Data listing:
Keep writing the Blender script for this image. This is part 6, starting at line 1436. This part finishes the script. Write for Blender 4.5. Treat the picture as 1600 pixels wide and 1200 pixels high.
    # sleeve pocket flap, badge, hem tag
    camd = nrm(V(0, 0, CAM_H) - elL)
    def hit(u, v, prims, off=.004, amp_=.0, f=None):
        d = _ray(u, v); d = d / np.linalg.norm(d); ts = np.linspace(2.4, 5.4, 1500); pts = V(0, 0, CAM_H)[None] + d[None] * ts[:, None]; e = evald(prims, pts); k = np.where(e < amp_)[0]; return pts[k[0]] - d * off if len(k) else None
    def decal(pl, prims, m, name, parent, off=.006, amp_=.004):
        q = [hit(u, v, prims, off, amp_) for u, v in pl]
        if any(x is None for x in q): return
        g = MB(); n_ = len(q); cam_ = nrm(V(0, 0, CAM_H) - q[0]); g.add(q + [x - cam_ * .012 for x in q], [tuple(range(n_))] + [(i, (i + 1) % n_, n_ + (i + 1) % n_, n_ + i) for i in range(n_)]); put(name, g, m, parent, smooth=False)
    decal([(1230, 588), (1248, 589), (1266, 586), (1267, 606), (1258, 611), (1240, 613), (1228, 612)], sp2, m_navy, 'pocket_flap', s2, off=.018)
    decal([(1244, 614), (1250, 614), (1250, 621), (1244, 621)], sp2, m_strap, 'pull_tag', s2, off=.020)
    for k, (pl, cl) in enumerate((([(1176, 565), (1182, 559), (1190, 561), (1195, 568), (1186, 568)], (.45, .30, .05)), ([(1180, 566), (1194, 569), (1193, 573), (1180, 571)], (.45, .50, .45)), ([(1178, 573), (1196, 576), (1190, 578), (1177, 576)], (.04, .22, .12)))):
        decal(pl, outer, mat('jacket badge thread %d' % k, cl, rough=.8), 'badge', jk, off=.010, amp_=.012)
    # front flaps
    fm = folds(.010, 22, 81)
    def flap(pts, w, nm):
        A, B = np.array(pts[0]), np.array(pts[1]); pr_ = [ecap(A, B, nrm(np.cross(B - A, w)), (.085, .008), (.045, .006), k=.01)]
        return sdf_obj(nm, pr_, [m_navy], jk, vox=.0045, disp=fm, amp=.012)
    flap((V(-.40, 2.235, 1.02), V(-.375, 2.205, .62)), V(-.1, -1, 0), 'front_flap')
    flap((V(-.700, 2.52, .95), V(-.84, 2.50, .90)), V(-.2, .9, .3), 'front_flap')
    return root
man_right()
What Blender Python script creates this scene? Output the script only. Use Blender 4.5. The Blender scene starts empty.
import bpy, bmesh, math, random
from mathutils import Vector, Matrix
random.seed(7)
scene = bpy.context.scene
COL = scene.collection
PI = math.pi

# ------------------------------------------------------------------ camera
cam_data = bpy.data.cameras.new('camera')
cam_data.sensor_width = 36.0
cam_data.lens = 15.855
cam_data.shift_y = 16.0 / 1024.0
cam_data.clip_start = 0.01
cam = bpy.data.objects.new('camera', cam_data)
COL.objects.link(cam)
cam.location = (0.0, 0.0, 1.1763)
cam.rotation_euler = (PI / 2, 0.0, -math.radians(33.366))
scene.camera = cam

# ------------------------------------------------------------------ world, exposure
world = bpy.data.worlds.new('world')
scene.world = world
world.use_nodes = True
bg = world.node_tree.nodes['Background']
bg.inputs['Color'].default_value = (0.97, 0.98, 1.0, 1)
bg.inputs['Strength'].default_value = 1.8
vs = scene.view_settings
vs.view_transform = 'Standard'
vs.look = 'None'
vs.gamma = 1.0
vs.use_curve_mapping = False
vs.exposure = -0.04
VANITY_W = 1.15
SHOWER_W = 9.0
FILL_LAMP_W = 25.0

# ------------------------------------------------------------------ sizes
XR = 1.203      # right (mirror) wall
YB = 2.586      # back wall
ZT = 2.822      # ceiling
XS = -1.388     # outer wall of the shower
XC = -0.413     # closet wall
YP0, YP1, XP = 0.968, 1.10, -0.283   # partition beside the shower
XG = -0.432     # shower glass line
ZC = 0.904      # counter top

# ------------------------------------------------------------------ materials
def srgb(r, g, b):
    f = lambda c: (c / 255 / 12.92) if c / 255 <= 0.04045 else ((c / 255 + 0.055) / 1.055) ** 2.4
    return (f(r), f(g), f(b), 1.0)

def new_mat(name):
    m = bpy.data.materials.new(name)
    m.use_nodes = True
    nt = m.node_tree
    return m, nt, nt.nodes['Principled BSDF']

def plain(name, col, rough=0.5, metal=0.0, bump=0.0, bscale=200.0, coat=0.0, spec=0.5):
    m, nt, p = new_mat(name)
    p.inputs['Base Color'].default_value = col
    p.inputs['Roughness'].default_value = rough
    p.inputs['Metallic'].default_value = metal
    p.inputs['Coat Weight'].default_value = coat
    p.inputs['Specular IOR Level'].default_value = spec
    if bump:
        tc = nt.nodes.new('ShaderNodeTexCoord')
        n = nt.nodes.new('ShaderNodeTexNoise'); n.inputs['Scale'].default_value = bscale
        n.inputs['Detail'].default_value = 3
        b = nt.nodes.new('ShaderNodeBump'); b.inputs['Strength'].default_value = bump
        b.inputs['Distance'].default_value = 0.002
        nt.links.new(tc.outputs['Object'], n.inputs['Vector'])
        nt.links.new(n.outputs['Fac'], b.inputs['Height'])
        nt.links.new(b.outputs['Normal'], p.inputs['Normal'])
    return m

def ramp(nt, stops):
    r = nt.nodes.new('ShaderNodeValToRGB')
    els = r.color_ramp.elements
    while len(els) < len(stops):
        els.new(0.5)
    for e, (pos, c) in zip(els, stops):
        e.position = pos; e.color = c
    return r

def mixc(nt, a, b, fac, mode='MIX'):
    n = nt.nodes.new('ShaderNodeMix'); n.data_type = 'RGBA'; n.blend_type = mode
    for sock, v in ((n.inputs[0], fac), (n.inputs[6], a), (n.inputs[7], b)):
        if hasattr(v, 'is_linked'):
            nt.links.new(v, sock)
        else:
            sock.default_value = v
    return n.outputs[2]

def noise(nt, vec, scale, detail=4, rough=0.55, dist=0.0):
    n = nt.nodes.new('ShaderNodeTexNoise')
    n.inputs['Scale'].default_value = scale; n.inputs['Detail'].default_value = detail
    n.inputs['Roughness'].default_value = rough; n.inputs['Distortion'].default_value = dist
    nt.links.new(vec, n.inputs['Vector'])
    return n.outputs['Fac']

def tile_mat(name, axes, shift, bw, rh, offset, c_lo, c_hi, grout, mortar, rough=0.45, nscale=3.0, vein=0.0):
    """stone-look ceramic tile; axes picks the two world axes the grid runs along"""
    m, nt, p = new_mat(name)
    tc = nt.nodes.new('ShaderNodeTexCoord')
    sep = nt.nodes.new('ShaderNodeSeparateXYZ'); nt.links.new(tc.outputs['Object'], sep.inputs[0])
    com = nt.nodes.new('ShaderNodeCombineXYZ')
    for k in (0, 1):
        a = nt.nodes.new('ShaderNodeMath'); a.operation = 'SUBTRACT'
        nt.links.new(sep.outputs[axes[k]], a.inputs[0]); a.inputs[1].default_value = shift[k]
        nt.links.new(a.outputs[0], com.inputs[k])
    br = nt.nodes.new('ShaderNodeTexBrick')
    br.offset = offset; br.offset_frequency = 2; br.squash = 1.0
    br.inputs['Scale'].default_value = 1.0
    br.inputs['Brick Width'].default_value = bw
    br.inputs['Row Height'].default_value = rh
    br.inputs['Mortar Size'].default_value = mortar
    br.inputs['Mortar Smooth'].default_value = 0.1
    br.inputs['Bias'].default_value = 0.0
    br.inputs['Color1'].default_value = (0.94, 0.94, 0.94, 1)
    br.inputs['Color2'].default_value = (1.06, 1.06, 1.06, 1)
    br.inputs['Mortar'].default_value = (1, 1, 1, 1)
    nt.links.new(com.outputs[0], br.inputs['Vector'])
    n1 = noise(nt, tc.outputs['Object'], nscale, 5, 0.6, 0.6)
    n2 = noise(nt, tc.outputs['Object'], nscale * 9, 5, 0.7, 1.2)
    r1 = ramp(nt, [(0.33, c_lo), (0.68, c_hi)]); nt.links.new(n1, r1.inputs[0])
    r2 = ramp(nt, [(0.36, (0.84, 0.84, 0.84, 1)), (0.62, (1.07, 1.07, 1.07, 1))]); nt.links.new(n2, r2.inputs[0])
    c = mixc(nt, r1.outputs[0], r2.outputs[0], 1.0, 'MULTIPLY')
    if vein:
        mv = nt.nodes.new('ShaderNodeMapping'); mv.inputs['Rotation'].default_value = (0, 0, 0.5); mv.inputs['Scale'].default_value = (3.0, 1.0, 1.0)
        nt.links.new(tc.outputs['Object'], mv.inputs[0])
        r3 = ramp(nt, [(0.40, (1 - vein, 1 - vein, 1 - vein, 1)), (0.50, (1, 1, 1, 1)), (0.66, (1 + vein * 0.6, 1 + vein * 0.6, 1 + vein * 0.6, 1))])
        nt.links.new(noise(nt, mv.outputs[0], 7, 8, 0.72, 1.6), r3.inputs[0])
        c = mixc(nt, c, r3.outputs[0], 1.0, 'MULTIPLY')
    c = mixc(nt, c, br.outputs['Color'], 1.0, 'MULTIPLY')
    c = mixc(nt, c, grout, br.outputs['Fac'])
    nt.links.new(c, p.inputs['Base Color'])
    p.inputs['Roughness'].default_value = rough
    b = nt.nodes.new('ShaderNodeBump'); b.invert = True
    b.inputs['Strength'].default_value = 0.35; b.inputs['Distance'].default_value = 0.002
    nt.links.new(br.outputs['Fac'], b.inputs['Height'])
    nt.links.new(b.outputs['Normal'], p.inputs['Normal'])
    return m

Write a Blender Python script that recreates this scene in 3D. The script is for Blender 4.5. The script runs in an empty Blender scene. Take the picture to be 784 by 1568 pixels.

TASK DETAILS »
In the listing above, find the line containing "What Blender Python" and the line containing "PI = math.pi". Output them and every line between, exactly, and nothing else.

FULL SOLUTION »
What Blender Python script creates this scene? Output the script only. Use Blender 4.5. The Blender scene starts empty.
import bpy, bmesh, math, random
from mathutils import Vector, Matrix
random.seed(7)
scene = bpy.context.scene
COL = scene.collection
PI = math.pi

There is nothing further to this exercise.